Opinião

Admitir que Dilma sofreu um golpe não te faz petista

Como posso apoiar o Estado Democrático de Direito e me negar a chamar um esquema fraudulento para prejudicar uma pessoa de golpe?

Uma fala do presidente Luís Inácio Lula da Silva (PT) trouxe mais uma vez à tona o debate sobre as circunstâncias da saída da ex-presidente Dilma Rousseff do poder em 2016. Lula chamou o processo de golpe, causando escândalo entre seus críticos e uma chuva de análises jurídicas por especialistas. O fato a ser analisado aqui não é a forma, mas o conteúdo. E o que aconteceu foi claramente um golpe.

Dentre os argumentos utilizados está o fato de que o processo tramitou pelo Congresso Nacional e pelo Supremo Tribunal Federal (STF) sem contestação. É verdade. Antes de mais nada, é preciso entender que o STF não analisou o mérito, mas a sua legalidade. E, de fato, do ponto de vista administrativo, ele correu conforme a lei. Mas a questão vai muito além da mera formalidade processual.

Há dois pontos a respeito desse processo que precisam ser analisados. Primeiro: diversos agentes dele atuaram de maneira corrompida. A começar pelo próprio presidente da Câmara na época, Eduardo Cunha, que foi preso e condenado pela mesma corrupção que os defensores do “impeachment” diziam combater. Segundo: os elementos que condenaram, mais tarde inocentaram Dilma.

A ex-presidente foi condenada por “pedaladas fiscais” por supostas irregularidades em operações de crédito entre o Tesouro Nacional e bancos públicos como o BNDES, Banco do Brasil e Caixa Econômica Federal no ano de 2015. Pois bem, aos fatos: em março de 2022, o Tribunal Regional Federal da 2ª Região  (RJ e ES) extinguiu processo por falta de provas.

Em setembro, o Ministério Público Federal (MPF) arquiva o inquérito, afirmando que “fica explícito na decisão a não existência e comprovação de crime”. Antes disso, em dezembro de 2022, a Comissão Mista de Orçamento (CMO) do mesmo Senado que condenou Dilma aprovou as contas presidenciais de 2014 e 2015, dois últimos anos do seu governo.

E não podemos esquecer o contexto histórico no qual o “impeachment” estava inserido, onde a Operação Lava Jato atacava diversos setores da classe política brasileira que não contava com interferências na Polícia Federal ou na Procurador Geral da República para se proteger.
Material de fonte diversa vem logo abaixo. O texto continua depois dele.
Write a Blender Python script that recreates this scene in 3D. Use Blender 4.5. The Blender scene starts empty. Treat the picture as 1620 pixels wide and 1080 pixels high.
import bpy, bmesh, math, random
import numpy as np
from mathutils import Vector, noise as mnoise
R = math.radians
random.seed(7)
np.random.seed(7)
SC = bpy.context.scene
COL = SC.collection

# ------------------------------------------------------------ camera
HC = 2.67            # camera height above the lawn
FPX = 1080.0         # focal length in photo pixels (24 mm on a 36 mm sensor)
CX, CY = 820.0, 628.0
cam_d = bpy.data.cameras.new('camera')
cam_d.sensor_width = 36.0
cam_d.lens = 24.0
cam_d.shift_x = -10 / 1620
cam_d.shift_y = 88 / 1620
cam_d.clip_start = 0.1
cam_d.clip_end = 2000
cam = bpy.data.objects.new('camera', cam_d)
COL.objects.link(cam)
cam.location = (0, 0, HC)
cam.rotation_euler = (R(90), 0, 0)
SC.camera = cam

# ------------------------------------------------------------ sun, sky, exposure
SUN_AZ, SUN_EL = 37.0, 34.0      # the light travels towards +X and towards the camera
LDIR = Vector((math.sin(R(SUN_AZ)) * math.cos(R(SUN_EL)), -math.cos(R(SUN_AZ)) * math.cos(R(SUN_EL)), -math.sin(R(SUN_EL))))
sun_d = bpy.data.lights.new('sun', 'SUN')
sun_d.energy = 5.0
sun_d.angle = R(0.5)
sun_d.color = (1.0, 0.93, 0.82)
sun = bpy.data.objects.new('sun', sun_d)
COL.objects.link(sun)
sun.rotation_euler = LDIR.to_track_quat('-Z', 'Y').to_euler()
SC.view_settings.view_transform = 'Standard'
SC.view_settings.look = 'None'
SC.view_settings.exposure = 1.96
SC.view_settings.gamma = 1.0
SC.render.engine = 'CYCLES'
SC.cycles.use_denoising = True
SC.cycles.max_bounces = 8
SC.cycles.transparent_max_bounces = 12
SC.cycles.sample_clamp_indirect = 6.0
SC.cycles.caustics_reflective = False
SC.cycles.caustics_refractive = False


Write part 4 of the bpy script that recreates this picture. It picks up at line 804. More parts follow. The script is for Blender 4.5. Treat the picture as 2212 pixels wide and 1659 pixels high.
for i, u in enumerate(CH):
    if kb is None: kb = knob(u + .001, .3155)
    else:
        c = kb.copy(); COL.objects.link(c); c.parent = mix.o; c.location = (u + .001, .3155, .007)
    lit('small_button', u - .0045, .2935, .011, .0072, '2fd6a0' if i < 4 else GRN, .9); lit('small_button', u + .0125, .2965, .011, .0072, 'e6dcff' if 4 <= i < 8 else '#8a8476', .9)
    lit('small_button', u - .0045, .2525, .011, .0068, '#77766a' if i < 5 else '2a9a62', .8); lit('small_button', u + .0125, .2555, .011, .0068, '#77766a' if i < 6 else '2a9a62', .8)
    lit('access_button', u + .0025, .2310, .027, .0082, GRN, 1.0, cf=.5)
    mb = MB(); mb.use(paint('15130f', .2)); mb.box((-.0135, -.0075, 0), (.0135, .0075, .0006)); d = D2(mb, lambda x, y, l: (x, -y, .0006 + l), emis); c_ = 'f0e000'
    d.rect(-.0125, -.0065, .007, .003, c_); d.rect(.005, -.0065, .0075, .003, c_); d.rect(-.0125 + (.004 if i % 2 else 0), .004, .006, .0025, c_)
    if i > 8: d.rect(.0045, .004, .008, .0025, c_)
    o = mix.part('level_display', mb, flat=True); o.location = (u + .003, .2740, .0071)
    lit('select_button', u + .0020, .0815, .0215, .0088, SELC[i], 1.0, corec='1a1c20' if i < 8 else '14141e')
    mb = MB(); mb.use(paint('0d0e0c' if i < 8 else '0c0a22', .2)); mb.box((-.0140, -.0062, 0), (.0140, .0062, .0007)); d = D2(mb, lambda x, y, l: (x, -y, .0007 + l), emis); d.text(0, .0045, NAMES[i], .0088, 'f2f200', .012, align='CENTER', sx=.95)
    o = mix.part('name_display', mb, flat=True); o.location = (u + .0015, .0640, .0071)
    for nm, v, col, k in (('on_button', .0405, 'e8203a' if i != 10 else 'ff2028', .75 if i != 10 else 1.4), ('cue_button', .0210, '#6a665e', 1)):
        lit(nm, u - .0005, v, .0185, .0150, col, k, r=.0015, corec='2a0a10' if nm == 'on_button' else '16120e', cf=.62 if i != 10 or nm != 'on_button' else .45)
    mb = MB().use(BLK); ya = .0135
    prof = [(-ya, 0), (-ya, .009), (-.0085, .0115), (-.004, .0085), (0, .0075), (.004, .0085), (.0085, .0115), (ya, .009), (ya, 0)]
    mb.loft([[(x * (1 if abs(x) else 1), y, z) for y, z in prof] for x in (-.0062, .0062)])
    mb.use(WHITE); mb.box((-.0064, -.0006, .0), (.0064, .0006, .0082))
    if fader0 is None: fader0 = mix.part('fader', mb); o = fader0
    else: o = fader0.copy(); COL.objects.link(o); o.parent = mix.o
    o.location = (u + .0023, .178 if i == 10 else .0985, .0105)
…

No auge daquele momento, o então o ministro do Planejamento, senador licenciado Romero Jucá (PMDB-RR), ao saber que estava na alça de mira do então procurador-geral da República, Rodrigo Janot, dispara um dos diálogos mais emblemáticos da história do Brasil, sugerindo “botar o Michel [Temer, vice de Dilma, que seria presidente com sua deposição] num grande acordo nacional. Com o Supremo, com tudo”.

Agora vamos refletir por um momento: eu ocupo um cargo público legítimo. Um grupo de pessoas poderosas conspira para me tirar desse cargo, usa argumentos frágeis que a justiça mais tarde considera inadequados e me inocenta. Como chamar isso senão uma enorme armação, um golpe? Aqui não interessa a orientação ideológica. Importante: admitir que Dilma sofreu um golpe não te faz petista ou de esquerda.

Ora, como posso apoiar o conceito de Estado Democrático de Direito e me negar a chamar um esquema fraudulento para prejudicar uma pessoa em benefício próprio de golpe? Isso é simplesmente incompatível Um golpe financeiro não se torna lícito porque o gerente do banco autoriza a operação após ser induzido ao erro pelos golpistas. Isso é elementar.

E também é preciso parar com esse discurso cretino de que “é preciso pacificar o país”. O Brasil não está em guerra. O que acontece é que temos um grupo de arruaceiros que simplesmente acha que pode rasgar a Constituição em nome das suas vontades. E sabe quando isso começou? Exatamente quando depuseram uma presidente – gostassem ou não dela – de maneira ilegal.

O ataque às instituições não começou em 8 de janeiro de 2023. Começou em 2014 quando não reconheceram o resultado das urnas. O Brasil não precisa ser pacificado. Precisa parar com esse discurso hipócrita e pseudo-isento e fazer valer sua constituição. Isso inclui começar admitindo erros do passado e cobrando seus responsáveis.